Metal Gear Solid Touch: This Is Our Final Mission (Please God)

Sex Talks About Apps: Metal Gear Solid TouchSnakey bongos!

Seriously though, I’ve heard that if you skip all the cut scenes in Metal Gear Stupid 4: Guns of the Patriots, you can clock it in about an hour and a half. That’s ironic because MGS Touch, billed as MGS4 without the cutscenes, took me an hour and a half from start to finish (I got stuck on Mantis for half an hour). That’s not good for a game that costs £1.49, and it’s really not good for a game that reduced to that from seven quid.

That’s the bad. The ugly is that the stealth gameplay is gone too. MGS Touch is a shooting gallery, plain and simple. The gameplay feels bolted on as an afterthought, as if the whole game were a tech demo to see whether they could get MGS4’s environments to work on iOS, whereupon the project was cancelled and they had to figure a way to claw the money back.
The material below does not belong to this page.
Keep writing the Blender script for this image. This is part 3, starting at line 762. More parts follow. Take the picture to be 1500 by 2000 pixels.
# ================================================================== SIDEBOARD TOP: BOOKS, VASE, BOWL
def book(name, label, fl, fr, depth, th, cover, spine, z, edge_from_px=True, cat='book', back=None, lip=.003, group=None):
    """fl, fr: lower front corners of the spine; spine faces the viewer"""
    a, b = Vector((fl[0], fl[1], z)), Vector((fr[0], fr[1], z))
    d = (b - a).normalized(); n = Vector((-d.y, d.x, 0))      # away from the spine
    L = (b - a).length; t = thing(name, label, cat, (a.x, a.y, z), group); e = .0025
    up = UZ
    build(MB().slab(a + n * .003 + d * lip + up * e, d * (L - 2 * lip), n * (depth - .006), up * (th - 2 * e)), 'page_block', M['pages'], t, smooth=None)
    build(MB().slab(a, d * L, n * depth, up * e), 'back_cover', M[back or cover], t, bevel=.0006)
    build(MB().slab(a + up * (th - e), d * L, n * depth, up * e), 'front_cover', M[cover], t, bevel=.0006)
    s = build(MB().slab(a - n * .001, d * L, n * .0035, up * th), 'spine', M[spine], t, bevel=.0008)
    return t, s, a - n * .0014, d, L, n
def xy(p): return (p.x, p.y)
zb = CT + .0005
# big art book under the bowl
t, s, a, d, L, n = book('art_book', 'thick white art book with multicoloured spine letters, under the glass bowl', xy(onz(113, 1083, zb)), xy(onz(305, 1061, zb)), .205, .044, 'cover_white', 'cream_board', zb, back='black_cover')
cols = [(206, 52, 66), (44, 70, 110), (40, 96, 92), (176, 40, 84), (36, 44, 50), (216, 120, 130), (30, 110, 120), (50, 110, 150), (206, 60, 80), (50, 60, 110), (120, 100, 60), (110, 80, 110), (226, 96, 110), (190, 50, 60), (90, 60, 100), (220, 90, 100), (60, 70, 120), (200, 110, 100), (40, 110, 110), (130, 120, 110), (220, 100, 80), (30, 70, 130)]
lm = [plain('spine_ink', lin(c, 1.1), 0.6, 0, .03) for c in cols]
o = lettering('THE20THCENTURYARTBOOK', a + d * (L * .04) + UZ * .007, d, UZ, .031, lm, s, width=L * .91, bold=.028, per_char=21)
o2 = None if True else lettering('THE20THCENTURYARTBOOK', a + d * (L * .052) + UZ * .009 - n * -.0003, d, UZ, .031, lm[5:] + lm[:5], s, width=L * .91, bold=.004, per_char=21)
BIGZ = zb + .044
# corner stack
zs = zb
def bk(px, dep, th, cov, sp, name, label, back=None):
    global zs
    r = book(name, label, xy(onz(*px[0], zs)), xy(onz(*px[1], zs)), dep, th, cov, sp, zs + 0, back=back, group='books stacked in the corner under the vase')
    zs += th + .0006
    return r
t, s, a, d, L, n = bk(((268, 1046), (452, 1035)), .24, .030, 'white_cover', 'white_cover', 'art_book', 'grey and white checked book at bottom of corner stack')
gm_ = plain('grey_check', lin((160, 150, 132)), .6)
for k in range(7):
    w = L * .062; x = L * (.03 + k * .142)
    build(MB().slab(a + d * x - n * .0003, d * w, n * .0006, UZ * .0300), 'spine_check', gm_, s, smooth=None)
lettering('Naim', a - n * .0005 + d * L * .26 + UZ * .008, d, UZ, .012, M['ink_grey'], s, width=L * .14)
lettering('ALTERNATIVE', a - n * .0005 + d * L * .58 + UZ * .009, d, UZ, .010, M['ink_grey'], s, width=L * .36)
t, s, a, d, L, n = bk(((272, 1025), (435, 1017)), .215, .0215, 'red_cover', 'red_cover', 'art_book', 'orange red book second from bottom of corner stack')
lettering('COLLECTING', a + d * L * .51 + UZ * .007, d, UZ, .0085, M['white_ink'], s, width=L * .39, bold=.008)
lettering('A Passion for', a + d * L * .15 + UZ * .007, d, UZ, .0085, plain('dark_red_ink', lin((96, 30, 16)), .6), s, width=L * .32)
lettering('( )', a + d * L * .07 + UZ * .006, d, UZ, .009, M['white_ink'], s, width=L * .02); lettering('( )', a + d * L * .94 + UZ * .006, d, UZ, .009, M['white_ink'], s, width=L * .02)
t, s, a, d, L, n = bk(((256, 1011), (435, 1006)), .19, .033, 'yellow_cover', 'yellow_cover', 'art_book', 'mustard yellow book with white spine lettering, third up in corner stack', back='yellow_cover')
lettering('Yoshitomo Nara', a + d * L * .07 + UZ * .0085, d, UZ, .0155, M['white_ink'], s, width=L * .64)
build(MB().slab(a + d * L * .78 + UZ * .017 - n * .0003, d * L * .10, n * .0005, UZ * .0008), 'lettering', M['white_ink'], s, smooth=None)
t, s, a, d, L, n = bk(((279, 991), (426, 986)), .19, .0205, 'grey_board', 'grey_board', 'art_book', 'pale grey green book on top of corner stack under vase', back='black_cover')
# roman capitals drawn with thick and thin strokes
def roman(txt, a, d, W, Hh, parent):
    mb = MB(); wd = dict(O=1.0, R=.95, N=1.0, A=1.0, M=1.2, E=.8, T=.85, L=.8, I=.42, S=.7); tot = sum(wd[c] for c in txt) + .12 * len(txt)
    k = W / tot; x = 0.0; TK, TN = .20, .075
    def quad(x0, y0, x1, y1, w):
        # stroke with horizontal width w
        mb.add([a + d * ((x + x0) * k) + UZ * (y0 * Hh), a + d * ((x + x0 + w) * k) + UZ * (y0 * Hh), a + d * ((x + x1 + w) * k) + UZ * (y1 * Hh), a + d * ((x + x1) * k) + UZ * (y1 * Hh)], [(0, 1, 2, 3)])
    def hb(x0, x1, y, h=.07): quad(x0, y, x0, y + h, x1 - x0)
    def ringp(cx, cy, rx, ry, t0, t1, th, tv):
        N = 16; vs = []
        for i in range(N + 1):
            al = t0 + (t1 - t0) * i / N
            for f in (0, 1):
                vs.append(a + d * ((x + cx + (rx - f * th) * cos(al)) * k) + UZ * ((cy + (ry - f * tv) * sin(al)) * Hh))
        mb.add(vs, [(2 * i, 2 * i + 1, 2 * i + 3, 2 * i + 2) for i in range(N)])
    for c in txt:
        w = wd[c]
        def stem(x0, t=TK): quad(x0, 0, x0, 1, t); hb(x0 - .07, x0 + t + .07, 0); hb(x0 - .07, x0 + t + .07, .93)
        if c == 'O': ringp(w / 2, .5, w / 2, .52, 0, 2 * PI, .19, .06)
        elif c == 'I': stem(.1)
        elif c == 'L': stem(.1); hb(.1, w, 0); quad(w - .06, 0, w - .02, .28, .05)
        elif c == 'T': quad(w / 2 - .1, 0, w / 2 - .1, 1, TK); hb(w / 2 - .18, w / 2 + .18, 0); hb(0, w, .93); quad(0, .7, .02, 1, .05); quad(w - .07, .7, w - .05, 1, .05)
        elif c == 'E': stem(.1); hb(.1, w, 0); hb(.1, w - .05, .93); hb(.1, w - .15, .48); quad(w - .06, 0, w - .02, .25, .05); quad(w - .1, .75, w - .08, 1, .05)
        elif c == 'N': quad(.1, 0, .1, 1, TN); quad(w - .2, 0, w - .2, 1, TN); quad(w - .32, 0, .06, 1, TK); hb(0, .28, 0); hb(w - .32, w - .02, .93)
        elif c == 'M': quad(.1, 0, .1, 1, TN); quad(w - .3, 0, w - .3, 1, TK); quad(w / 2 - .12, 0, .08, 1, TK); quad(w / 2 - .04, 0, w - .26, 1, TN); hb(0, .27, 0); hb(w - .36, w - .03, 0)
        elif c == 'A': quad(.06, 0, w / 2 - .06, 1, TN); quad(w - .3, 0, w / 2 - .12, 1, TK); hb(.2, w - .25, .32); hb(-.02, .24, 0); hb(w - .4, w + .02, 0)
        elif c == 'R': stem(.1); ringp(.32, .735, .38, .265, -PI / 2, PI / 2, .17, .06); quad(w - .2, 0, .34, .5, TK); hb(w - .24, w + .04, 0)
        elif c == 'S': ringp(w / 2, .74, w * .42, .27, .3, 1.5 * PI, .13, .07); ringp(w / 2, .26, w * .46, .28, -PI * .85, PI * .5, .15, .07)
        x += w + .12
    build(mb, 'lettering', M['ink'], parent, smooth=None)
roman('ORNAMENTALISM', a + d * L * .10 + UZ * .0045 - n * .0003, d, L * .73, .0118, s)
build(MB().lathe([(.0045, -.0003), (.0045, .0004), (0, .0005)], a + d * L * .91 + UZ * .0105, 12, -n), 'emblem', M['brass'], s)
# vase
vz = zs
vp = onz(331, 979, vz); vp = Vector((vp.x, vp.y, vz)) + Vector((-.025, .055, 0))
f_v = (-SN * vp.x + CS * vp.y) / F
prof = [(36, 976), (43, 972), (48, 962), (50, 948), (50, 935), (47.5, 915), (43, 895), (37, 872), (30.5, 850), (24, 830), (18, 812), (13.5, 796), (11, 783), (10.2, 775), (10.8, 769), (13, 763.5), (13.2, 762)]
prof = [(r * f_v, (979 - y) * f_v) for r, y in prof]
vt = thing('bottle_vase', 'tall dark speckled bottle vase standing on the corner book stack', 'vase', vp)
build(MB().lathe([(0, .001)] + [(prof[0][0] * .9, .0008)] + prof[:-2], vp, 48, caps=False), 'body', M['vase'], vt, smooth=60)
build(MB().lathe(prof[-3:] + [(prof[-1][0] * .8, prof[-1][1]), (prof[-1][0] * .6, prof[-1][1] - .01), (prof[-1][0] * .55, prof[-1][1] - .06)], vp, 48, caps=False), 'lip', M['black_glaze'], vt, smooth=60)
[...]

I use the phrase “As if” ironically, by the way, as I am ABSOLUTELY CONVINCED THAT THAT IS EXACTLY WHAT HAPPENED.

In summary, MGS Touch takes one of the most reviled games in the series and robs it of its sneakybollocks runaround gameplay and Hideo Kojima’s unintentional comedy genius. It’s a bit like paying for a blow job where all you can feel is the odd tooth.